### DATASET EXCERPT

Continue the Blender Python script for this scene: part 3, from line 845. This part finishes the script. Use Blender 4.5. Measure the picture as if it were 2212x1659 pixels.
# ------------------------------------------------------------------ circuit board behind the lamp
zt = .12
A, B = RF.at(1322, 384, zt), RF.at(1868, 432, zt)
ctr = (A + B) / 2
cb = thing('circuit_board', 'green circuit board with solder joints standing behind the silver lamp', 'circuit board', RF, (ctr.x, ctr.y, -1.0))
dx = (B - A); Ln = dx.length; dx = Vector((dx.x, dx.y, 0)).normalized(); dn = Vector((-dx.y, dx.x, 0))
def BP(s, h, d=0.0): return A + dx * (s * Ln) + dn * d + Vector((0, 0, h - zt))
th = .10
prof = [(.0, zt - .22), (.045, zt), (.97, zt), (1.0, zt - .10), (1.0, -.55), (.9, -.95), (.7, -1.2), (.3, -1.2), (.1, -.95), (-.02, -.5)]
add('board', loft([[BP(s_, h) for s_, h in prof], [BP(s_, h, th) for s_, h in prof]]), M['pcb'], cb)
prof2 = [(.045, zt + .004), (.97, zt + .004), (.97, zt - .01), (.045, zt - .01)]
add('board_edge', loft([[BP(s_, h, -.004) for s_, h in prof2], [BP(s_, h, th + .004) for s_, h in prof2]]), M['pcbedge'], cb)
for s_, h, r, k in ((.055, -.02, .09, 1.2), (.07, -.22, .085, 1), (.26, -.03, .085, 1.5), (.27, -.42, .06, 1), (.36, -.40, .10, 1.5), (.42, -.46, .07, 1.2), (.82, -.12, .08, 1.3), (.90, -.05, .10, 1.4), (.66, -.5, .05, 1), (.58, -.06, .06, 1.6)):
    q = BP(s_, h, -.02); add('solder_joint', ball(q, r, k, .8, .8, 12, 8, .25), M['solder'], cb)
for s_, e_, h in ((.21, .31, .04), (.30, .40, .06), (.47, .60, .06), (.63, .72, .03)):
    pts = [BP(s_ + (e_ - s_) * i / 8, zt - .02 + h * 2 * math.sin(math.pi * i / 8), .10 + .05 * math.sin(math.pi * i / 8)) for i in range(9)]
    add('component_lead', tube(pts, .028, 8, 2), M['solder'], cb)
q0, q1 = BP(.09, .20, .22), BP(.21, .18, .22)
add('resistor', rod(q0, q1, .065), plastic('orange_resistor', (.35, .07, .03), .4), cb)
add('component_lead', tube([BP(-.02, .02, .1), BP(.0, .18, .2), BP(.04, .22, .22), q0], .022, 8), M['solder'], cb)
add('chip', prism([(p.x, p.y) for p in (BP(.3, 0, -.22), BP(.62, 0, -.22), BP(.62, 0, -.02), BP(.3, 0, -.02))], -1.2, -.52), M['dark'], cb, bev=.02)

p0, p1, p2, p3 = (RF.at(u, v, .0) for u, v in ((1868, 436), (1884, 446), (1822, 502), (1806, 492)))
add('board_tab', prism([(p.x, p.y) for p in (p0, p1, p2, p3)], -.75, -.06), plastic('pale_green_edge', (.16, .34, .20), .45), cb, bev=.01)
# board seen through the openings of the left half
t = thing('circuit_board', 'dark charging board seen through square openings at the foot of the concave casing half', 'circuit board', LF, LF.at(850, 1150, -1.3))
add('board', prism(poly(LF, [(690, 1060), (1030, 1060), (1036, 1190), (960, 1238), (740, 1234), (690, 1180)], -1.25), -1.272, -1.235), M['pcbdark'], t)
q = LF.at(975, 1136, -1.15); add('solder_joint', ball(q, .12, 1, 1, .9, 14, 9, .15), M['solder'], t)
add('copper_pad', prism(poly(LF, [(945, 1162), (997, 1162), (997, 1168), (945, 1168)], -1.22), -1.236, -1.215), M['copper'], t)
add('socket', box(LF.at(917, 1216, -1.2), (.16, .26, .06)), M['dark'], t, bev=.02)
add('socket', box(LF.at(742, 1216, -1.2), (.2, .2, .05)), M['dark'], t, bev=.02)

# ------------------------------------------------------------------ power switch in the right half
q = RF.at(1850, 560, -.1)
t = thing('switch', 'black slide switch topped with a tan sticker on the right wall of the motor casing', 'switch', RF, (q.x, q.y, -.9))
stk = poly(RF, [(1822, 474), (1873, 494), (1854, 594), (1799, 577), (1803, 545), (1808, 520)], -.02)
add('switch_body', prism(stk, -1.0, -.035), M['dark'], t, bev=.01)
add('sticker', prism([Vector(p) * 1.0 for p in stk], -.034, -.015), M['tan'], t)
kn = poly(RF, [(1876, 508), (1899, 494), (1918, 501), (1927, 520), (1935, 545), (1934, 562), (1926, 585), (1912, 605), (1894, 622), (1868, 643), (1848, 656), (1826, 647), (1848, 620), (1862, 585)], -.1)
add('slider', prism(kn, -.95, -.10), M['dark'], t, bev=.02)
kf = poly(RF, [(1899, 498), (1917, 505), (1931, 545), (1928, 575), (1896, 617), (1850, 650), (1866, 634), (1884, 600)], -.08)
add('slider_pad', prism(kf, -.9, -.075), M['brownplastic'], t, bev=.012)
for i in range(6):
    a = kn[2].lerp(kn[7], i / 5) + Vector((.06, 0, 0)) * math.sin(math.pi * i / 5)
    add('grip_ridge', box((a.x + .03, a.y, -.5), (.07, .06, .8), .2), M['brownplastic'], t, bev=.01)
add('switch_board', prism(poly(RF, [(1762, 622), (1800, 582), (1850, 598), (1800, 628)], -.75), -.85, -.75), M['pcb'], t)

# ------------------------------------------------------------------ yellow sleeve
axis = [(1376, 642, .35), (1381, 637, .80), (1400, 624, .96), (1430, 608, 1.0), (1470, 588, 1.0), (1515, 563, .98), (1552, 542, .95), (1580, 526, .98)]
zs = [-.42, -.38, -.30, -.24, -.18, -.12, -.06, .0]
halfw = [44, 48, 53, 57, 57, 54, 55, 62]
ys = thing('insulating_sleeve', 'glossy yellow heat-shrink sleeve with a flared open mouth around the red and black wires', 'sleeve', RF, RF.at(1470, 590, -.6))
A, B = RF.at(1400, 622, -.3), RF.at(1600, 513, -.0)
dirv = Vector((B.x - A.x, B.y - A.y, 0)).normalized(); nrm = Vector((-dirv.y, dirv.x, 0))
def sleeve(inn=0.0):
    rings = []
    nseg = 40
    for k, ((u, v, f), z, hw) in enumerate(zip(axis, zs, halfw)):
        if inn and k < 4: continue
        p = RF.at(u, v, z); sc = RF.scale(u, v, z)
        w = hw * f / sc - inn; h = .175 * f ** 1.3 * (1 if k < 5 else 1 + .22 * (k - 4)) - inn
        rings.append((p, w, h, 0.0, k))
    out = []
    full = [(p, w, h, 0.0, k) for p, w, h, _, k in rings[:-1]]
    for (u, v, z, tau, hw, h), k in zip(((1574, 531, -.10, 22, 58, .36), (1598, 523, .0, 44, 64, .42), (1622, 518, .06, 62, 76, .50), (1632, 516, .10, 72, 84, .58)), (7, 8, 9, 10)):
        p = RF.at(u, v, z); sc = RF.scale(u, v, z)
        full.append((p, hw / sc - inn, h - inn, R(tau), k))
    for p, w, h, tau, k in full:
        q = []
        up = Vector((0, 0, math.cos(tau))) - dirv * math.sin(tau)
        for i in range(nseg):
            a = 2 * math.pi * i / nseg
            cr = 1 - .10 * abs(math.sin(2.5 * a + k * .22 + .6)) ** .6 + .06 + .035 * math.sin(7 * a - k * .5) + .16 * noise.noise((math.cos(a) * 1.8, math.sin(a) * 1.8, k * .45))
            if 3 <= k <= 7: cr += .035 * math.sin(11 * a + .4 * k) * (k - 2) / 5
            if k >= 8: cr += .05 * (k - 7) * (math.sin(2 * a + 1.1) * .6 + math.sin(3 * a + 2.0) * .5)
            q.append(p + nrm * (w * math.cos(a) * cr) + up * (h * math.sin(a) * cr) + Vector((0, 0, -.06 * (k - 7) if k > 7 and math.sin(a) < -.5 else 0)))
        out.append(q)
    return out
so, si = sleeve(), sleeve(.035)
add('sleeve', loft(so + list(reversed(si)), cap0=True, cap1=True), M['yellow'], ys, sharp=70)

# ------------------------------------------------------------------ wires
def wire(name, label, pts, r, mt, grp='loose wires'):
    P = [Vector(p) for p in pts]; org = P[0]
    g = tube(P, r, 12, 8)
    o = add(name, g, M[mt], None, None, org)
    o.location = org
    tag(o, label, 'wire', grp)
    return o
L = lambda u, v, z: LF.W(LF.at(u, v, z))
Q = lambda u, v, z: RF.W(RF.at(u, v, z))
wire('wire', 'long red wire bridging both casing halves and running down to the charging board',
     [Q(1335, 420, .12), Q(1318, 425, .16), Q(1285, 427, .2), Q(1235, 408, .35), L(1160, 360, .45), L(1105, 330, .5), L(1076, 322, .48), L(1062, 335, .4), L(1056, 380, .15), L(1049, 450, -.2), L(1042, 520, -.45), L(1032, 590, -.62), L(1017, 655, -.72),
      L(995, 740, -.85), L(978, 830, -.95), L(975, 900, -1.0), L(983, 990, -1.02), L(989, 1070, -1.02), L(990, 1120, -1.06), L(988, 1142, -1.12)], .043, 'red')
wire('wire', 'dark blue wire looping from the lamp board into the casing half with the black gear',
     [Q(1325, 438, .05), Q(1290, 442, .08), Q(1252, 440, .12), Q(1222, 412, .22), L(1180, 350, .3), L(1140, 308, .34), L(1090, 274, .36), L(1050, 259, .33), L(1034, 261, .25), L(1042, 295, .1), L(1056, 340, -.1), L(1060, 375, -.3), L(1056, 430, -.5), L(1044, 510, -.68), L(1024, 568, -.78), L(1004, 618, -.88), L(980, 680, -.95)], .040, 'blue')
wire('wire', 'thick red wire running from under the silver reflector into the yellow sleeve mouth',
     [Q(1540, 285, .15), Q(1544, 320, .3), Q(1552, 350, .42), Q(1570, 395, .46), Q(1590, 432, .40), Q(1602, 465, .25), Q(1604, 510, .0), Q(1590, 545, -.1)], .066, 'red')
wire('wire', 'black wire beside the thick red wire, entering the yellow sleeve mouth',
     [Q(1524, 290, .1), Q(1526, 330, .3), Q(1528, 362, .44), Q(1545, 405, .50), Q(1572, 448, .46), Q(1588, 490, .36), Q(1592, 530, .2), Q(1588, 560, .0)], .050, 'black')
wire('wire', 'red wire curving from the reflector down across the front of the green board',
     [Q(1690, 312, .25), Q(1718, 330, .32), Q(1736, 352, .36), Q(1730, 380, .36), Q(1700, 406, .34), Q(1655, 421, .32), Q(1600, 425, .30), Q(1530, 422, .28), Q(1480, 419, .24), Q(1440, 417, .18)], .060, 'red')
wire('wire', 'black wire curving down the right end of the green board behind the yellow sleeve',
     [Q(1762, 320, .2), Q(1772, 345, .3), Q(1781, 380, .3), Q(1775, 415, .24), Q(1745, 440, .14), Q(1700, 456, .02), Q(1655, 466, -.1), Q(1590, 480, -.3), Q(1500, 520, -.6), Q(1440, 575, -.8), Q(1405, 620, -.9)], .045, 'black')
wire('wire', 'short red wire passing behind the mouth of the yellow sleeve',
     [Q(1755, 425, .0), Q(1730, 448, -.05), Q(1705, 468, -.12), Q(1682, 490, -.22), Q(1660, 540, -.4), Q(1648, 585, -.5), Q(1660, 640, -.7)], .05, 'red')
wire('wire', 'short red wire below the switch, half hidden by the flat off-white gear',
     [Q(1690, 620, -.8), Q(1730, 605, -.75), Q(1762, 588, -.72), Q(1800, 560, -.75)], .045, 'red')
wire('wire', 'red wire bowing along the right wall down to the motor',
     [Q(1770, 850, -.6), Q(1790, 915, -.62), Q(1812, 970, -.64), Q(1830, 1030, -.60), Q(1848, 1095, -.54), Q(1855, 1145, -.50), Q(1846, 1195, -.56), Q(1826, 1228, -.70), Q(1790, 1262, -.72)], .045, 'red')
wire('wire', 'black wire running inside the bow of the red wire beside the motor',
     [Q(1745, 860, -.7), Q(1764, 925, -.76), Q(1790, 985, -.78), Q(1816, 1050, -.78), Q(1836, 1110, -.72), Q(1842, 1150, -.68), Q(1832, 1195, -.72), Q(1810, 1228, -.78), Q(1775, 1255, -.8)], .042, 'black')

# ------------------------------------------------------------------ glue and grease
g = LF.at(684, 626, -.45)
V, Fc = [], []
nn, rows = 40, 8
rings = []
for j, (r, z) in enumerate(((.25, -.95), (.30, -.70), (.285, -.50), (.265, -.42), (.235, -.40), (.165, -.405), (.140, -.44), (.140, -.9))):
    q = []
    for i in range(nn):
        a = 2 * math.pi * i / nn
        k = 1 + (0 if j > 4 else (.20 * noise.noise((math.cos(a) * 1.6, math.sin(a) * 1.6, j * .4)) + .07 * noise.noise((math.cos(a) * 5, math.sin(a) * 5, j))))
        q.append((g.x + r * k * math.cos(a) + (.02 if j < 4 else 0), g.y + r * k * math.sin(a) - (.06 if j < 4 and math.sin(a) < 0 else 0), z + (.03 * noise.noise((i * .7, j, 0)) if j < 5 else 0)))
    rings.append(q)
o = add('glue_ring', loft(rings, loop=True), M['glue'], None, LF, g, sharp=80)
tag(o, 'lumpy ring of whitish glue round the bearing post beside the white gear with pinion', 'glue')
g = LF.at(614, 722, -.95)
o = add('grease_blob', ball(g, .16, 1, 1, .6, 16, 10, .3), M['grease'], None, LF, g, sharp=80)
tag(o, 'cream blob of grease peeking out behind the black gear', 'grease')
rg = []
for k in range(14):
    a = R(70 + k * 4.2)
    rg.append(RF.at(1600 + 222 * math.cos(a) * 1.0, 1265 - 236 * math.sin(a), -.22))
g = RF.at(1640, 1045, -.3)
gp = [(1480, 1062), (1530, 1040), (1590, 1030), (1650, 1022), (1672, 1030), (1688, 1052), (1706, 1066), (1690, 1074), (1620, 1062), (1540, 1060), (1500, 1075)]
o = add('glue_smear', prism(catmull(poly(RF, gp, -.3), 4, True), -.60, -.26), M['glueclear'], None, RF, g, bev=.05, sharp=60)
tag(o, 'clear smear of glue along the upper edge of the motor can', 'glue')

######

:: GIVEN TASK ::
Sift the material for lines with the string "from". Copy each one found.

:: SOLUTION FOR THIS PROBLEM ::
Continue the Blender Python script for this scene: part 3, from line 845. This part finishes the script. Use Blender 4.5. Measure the picture as if it were 2212x1659 pixels.
wire('wire', 'dark blue wire looping from the lamp board into the casing half with the black gear',
wire('wire', 'thick red wire running from under the silver reflector into the yellow sleeve mouth',
wire('wire', 'red wire curving from the reflector down across the front of the green board',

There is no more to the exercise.